All six Hall of Fame players on the committee (George Brett, Rod Carew, Dennis Eckersley, Eddie Murray, Ozzie Smith, and Robin Yount) were among those who participated in the seven-week 1981 players’ strike led by Miller, and five of them (all but Brett) went through free agency at least once. Additionally, only one owner (David Glass) was among the six executives on the committee, but he didn’t buy the Royals until 1993, well after Miller’s tenure as executive director. None of the five other execs (former GMs Sandy Alderson, Dave Dombrowski, Walt Jocketty, Doug Melvin, and Terry Ryan) were in upper management during Miller’s run nor were they legacies of labor skirmishes like so many Gileses and MacPhails; Reinsdorf, who was pivotal in both the game’s late-1980s collusion scandal and the 1994 players’ strike, as well as on last year’s Today’s Game Era Committee, was not involved in this vote.

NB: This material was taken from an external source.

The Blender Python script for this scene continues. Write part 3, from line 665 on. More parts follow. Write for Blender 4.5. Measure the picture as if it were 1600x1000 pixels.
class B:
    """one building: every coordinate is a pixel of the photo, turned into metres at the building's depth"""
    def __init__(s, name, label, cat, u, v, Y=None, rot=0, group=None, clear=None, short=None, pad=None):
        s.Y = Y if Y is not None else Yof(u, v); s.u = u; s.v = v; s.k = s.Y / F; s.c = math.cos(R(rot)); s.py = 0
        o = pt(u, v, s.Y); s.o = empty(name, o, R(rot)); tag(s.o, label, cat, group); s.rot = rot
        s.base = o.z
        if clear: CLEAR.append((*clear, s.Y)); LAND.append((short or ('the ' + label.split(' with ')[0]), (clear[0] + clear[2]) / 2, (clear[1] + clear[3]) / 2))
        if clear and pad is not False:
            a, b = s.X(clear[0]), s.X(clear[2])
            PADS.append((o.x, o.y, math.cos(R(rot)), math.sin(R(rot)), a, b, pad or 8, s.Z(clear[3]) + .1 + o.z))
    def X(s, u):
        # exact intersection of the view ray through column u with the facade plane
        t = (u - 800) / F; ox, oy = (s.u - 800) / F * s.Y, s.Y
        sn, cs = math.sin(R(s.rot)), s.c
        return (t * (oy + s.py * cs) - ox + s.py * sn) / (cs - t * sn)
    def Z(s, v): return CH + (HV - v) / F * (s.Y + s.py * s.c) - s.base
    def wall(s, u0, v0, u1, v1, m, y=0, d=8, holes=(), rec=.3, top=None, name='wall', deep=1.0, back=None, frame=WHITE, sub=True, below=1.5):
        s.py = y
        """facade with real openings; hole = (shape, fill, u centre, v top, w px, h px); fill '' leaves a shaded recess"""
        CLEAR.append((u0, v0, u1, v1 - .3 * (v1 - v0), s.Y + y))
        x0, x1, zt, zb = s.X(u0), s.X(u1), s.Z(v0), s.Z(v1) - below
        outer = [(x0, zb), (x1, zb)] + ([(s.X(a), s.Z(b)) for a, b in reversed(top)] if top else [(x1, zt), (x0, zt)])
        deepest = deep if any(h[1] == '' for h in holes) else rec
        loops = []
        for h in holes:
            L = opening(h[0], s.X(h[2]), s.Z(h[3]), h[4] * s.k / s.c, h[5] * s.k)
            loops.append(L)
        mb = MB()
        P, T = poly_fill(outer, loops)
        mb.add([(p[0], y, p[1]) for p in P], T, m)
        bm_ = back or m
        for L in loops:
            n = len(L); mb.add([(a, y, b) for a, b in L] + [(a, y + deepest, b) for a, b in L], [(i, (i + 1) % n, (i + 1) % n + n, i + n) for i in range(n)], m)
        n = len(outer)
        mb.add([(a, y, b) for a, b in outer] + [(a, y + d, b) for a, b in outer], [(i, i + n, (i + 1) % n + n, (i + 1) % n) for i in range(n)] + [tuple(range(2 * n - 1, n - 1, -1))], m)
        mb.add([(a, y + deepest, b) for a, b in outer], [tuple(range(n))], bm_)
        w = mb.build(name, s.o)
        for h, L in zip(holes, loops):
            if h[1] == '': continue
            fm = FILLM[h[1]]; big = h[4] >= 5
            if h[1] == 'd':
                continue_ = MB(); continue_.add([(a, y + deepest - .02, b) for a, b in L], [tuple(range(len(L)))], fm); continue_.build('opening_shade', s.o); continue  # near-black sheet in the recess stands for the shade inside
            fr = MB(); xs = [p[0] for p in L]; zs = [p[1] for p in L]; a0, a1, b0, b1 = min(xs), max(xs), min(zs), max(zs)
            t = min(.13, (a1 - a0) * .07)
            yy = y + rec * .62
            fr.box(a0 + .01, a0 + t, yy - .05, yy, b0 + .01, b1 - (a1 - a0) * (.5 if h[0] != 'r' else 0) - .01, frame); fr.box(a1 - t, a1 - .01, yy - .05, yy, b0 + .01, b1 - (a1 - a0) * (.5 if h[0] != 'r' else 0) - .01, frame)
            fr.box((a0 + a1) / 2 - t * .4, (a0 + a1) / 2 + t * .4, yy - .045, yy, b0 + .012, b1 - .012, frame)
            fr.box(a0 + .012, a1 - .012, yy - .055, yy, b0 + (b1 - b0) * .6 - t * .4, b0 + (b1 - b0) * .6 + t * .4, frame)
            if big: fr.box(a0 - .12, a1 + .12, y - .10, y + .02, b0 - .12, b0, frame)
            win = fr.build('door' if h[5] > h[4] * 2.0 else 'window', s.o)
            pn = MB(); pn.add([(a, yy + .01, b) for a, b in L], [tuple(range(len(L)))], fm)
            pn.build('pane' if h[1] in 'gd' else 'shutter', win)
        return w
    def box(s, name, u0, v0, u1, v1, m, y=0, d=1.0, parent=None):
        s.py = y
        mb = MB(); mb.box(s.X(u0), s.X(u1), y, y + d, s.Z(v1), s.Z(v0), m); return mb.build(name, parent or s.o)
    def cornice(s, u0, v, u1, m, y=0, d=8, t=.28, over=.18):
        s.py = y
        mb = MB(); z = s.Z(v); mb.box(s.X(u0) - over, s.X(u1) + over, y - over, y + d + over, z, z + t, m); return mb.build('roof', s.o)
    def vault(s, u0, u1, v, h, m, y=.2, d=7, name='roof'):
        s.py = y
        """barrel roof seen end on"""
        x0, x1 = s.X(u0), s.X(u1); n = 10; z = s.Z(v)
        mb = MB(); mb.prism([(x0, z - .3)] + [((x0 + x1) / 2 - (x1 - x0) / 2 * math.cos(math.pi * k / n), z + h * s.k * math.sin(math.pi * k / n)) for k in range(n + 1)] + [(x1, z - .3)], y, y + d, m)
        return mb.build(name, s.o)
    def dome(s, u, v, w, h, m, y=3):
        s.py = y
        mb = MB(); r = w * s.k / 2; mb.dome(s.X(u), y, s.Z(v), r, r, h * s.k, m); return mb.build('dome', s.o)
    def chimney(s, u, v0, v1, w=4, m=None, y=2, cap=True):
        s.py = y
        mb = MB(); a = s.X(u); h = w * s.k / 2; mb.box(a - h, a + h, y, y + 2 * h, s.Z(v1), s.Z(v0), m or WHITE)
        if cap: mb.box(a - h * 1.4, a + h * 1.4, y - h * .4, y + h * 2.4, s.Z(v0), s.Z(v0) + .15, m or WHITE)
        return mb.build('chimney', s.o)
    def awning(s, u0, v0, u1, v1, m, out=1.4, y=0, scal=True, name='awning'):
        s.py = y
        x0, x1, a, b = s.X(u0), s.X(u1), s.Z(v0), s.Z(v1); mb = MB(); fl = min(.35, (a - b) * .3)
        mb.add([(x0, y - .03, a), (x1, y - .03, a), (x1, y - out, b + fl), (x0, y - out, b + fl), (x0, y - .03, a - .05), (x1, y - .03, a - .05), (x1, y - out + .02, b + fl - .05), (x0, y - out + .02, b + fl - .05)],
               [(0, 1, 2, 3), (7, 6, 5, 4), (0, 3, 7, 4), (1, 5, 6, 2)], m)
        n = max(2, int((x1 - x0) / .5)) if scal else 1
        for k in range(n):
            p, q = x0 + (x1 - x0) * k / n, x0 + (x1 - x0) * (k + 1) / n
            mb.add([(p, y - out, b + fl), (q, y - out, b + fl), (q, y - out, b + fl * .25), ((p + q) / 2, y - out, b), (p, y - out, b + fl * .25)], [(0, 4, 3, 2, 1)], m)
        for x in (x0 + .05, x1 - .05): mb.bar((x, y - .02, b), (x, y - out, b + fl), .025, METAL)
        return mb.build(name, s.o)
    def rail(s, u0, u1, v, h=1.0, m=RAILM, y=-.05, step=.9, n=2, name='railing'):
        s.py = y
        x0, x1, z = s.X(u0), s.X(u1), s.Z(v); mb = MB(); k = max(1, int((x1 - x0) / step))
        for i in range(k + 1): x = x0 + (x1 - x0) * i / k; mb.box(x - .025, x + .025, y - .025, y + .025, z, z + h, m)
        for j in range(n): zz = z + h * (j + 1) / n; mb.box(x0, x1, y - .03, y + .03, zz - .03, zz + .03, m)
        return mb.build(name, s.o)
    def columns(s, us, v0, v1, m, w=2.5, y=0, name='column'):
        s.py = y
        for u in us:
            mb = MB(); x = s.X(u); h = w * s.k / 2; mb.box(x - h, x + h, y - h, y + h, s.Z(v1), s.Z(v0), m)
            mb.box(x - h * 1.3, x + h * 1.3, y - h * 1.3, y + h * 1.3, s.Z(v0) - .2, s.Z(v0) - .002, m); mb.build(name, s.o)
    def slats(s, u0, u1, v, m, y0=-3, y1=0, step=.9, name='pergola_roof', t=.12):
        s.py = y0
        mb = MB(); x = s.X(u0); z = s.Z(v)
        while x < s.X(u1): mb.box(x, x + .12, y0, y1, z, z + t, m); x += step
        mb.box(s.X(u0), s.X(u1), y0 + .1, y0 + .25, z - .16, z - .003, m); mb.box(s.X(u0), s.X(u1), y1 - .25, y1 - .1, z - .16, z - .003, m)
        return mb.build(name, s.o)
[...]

Additionally, Brett, Carew, Eckersley, Yount, Alderson, Glass, and media member Steve Hirdt of the Elias Sports Bureau were on the aforementioned 2018 Modern Baseball panel, where Simmons fell just short.

Media members Bill Center, Jack O’Connell, and Tracy Ringolsby rounded out the panel. Hirdt, O’Connell, and Ringolsby also served on the 11-member Historical Overview Committee that built this ballot.

So I don't think this marks some kind of big swing in union support in and of itself.

That said, Miller didn't want to get in the Hall of Fame posthumously, and Joe Posnanski thinks it wasn't just frustration talking. It would have been dangerous to put Miller in front of a microphone during a signature event of baseball's calendar, with all the power brokers watching. It's theoretically safer now.

Assuming somebody accepts the honor on his behalf, it's not out of the question that he or she could use the floor to try to plant a flag for labor. I wouldn't count on it because it's a lot to ask, but it's probably the speech I'm most looking forward to watching, just to see if somebody comes close to conjuring his spirit.